学費無償化の流れに逆行する受益者負担主義

 第一に、学費問題です。
 学費無償化は、世界の流れです。このなかで新政権は、国際人権規約における高等教育(大学教育)の段階的な無償化条項について、「留保撤回を具体的な目標」とすると表明しました(鳩山首相の施政方針演説、1月29日)。
 すでに、高校授業料については、10年度政府予算案で公立高校の無償化、私立高校は就学支援金を支給するとされ、大阪府は国の制度と合算して私立高校の一部(年収350万円以下の世帯、55万円を上限)で実質無償化する方針です。
 これは、府民が政治を一歩前に動かしたものです。今後さらに、学費無償化を私立高校全体と大学に拡大することが求められます。
 橋下府政が、旧来の受益者負担主義による“学費の見直し”を提起していることは、こうした流れに逆行するものです。

短期的な効率主義の大学への持ち込み

 第二に、大学予算(運営費交付金)削減の問題です。
 大阪府は、05年の三大学統廃合・法人化以降、府立大学の教員数を10%(86人)、職員数を24%(71人)削減し、運営費交付金を24%(約35億円)削減してきました(04~08年度)。橋下府政は、こうした教職員、運営費交付金の削減を「改革の成果」と評価し、さらに削減しようとしています。
 大学予算の削減は、府立大学での教育研究条件を悪化させ、教育研究の発展を阻害します。
 この問題は大学関係者をはじめ、地元の経済団体からも批判の声が上がっています。
 阪南7商工会議所(堺、高石、泉大津、和泉、岸和田、貝塚、泉佐野)は、橋下知事にたいして「府立大学のあり方についての意見・要望書」を二度提出したなかで、大学の役割は「“経済的合理性”や“費用対効果”といった物差しだけで判断できない事柄」(09年6月16日)であり「運営費交付金の削減が前提にあるような改革は進めるべきではない」(同12月1日)と述べました。
 大学予算は、短期的な効率のみを追い求めるのではなく、中・長期的な視野から充実することが必要です。
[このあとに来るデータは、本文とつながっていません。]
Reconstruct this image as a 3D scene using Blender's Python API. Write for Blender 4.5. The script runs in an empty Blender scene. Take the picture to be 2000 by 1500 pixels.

短期的な効率主義、成果主義の大学への持ち込みをやめ、大学予算(運営費交付金)を拡充することが求められます。

橋下府政の大学への強権的な介入

 第三に、「大学改革」の進め方について、学問の自由と大学の自治からみてどうかという問題です。
 憲法23条は「学問の自由は、これを保障する」とうたい、大学の「自治は、学問の自由が機関という形態をとったものであり、高等教育の教育職員と教育機関に委ねられた機能を適切に遂行することを保障するための必須条件」(国連教育科学文化機関(ユネスコ)「高等教育の教育職員の地位に関する勧告」97年11月11日総会)です。
 学問の自由と大学の自治を尊重するということは憲法原理であり世界の流れです。
 大阪府大学教職員組合は、「今回の『改革案』提出が、橋下知事の指示によるものであり、公立大学法人となった大阪府立大学の自主性・自律性を侵害するものである」(09年12月8日)と批判しています。
 昨年9月、大阪府が「府立大学のあり方」文書を事実上、大学に押し付け、大学がきわめて短期間のうちに学内議論が不十分な中で、同年12月に「大学改革案」を府へ提出するに至った経過に見られるように、今回の「大学改革」は、府立大学が自主的・自発的に提起したものではなく、「橋下徹知事に存廃を含めた抜本的改革を迫られた」(「朝日」09年11月17日付)ものであることは明らかです。
 橋下府政は、憲法に保障された学問の自由と大学の自治を尊重し、府立大学への強権的な介入をやめるべきです。

府立大学の大学政策の方向について

 こうした橋下「大学改革」の問題点を踏まえ、私たちは、府立大学の大学政策の重点方向について次の三点を提起します。

学費負担の軽減・無償化をはかる

 第一に、世界の流れである学費負担の軽減・無償化を図ること。学費無償化を大学に拡大することが大切です。学費減免の拡充や給付制の創設をはじめとする奨学金制度の拡充が求められます。

大学予算を増やし教育研究条件を拡充

 第二に、府立大学の基盤的経費である大学予算(運営費交付金)を増やし、大学の教育研究条件を抜本的に拡充することが必要です。

学問の自由と大学の自治を尊重する

 第三に、憲法に保障された学問の自由と大学の自治を尊重することが大切です。大学改革は大学での民主的議論と合意で行われるべきであり、大阪府と大学は府民意見を真剣に聞くこと。大学法人制度の抜本的な見直しが求められます。

大阪府立大学の発展のために

 大阪府立大学は、49年に府立浪速大学(55年に府立大学)・大阪女子大学として開学以来、多くの卒業生を社会に送り出してきました。
 地元からも府立大学は「国内、特に西日本で冠たる歴史と実績を持ち、ものづくり地域に立地し、地元との絆と貢献度の大きい」(前出の阪南7商工会議所「意見・要望書」)大学だと評価されています。
 府立大学の今後のいっそうの発展が期待されます。
 日本共産党は、府民・大学関係者と共同して、府民と大学関係者の要求実現、とりわけ学費軽減・無償化と教育研究条件の拡充、大学を守る運動の発展のために力を尽くします。